The first Family Learning Weekend, organised by the Campaign for Learning, features about 1,000 events, ranging from a lyrics trail around Liverpool’s musical landmarks to Tudor cookery in Sussex and a local history extravaganza in Bristol.

The occasion, supported by the Department for Education and Employment, Microsoft, the Discovery Channel and The TES, aims to create an appetite for learning among all age groups, and follows last year’s successful Family Learning Day.

It begins with today’s nationwide Take Your Family to School Day. While many schools and colleges will be opening their doors to relatives over the weekend, museums, galleries, libraries and shopping centres are also organising educational and entertaining events.

Bill Lucas, chief executive of the Campaign for Learning, said that, although the emphasis was on making learning fun, the serious point behind the weekend’s events was that families have an important part to play in raising children’s educational achievements and realising the learning society.
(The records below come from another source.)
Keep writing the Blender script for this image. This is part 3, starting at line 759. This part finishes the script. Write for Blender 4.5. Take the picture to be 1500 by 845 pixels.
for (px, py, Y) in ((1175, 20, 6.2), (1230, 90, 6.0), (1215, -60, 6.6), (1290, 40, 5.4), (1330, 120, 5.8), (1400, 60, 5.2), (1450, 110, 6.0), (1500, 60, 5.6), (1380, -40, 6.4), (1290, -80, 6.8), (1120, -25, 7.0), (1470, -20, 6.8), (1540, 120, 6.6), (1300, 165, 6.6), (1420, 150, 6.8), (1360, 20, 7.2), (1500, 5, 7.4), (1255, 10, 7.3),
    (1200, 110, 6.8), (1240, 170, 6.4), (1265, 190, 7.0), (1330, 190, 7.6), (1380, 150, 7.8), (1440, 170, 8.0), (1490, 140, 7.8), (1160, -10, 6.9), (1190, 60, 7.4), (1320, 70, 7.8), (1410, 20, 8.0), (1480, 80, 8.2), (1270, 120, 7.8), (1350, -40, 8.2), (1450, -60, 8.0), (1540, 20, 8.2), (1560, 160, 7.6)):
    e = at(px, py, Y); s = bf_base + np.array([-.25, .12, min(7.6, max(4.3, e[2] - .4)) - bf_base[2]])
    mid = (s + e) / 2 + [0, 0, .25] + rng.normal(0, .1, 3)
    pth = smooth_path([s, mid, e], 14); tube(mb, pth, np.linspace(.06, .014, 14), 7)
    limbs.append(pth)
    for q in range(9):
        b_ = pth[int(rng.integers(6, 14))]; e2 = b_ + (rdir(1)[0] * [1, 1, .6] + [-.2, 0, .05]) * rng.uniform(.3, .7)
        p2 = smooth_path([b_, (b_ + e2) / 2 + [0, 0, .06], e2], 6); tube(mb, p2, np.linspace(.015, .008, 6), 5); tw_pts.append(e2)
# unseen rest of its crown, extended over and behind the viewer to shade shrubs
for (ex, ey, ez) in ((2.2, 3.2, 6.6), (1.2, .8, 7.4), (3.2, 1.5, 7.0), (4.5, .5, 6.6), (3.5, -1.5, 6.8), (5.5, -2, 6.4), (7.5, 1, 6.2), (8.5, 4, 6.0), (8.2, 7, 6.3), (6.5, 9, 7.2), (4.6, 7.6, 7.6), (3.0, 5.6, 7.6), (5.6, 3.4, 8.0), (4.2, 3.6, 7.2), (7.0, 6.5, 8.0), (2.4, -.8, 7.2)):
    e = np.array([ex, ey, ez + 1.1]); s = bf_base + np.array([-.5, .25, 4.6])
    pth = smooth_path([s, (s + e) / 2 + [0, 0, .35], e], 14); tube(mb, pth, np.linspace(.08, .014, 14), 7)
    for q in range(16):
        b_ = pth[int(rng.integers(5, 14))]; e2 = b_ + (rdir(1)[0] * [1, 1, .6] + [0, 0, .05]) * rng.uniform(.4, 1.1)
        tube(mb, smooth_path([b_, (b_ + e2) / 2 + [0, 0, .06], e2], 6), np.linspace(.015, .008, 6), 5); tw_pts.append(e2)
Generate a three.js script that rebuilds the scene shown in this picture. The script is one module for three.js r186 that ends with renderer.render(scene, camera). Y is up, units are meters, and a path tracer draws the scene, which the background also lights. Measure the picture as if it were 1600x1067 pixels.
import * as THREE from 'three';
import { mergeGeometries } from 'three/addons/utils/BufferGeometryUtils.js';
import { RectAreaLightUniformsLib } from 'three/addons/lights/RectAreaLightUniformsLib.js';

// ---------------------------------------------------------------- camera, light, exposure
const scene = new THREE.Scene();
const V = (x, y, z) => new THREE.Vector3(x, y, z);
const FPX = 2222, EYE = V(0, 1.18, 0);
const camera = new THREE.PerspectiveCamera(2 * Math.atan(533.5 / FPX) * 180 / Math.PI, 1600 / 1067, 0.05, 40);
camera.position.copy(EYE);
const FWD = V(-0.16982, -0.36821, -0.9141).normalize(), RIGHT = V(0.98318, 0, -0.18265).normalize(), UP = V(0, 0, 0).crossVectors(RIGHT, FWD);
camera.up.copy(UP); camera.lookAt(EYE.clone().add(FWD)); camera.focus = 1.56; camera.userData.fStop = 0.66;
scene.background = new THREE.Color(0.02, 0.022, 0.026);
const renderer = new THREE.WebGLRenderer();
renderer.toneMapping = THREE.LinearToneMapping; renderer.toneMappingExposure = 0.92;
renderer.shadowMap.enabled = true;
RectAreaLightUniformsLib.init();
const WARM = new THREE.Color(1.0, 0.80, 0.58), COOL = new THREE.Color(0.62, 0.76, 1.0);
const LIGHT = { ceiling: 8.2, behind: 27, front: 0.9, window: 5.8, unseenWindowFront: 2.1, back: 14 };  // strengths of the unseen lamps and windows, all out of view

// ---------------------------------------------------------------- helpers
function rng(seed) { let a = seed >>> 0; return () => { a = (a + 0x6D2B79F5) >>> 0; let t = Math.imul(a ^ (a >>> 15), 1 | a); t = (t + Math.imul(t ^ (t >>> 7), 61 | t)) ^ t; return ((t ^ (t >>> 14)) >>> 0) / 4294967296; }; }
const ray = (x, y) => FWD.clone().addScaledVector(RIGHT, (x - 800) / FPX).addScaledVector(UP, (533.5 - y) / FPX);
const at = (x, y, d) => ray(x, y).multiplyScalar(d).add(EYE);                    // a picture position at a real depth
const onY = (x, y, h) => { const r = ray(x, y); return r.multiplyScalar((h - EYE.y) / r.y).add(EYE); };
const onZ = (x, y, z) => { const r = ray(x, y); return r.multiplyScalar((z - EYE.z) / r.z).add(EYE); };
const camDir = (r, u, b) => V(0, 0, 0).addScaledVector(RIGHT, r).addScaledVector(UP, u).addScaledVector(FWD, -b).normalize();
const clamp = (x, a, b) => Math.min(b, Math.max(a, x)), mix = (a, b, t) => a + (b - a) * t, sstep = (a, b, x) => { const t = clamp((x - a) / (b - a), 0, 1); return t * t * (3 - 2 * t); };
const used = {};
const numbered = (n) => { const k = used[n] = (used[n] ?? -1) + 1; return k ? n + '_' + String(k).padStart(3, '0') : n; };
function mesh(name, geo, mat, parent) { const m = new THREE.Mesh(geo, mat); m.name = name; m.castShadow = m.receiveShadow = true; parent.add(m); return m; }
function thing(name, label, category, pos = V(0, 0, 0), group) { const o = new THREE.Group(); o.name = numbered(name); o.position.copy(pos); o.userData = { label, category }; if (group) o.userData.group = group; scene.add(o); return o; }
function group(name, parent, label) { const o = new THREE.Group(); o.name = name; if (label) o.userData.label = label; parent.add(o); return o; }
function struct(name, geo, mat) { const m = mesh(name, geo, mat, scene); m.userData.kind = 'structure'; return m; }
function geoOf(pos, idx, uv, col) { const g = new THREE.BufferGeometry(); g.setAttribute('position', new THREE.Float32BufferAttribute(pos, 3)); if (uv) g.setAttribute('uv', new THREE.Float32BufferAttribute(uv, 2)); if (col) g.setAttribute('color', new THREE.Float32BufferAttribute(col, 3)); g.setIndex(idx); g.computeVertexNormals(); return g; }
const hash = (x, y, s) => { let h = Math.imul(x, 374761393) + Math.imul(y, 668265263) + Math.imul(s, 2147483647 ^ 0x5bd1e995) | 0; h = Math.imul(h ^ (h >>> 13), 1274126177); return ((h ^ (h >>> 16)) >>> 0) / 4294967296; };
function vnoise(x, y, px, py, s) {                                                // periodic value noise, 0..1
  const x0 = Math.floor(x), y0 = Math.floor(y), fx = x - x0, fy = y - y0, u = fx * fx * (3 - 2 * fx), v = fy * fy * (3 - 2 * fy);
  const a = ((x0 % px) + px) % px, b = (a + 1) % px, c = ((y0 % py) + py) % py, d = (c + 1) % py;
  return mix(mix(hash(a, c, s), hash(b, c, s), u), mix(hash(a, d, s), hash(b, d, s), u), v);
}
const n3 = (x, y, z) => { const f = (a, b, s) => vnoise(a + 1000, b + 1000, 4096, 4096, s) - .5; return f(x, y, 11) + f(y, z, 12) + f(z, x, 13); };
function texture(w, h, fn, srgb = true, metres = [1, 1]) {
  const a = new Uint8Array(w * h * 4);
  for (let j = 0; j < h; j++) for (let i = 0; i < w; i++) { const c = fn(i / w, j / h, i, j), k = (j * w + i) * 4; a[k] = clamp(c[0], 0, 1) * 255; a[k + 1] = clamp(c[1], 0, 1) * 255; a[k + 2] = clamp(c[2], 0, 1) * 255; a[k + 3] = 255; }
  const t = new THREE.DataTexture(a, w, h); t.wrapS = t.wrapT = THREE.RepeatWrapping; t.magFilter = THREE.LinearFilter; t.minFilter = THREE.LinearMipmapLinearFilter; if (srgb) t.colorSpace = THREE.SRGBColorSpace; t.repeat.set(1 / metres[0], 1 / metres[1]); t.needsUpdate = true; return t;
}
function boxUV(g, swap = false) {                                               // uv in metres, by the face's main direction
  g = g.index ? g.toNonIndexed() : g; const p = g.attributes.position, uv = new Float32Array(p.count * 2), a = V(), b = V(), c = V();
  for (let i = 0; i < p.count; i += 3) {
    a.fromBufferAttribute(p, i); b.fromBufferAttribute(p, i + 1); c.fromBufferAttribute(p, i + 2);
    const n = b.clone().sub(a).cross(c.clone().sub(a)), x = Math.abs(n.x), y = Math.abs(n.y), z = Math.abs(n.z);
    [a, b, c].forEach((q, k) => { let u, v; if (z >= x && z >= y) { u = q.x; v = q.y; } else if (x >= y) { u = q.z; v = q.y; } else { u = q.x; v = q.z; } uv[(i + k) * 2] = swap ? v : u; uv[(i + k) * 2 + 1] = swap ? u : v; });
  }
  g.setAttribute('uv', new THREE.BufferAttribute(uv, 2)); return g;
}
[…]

According to the Campaign for Learning, families are the first and most natural teachers, playing a crucial part in our early development - especially during the first 10 years of life when children learn fastest yet spend only 15 per cent of their time at school.

“If we are going to meet the lifelong learning agenda then we have to make learning more normal - that’s the message of the Family Learning Weekend,” Bill Lucas said.

“We don’t value enough the informal learning that we do. Going on a walk and chatting about a building or wondering how long it has been there, watching something on television or reading something in the newspaper and talking about it - a lot of it is in conversational activity.

“We need kids supporting parents, parents supporting kids and kids working with their grandparents. There are a lot of things that families can do together - learning connects with our own personal development and happiness and makes for much more functional and happy families,” he said.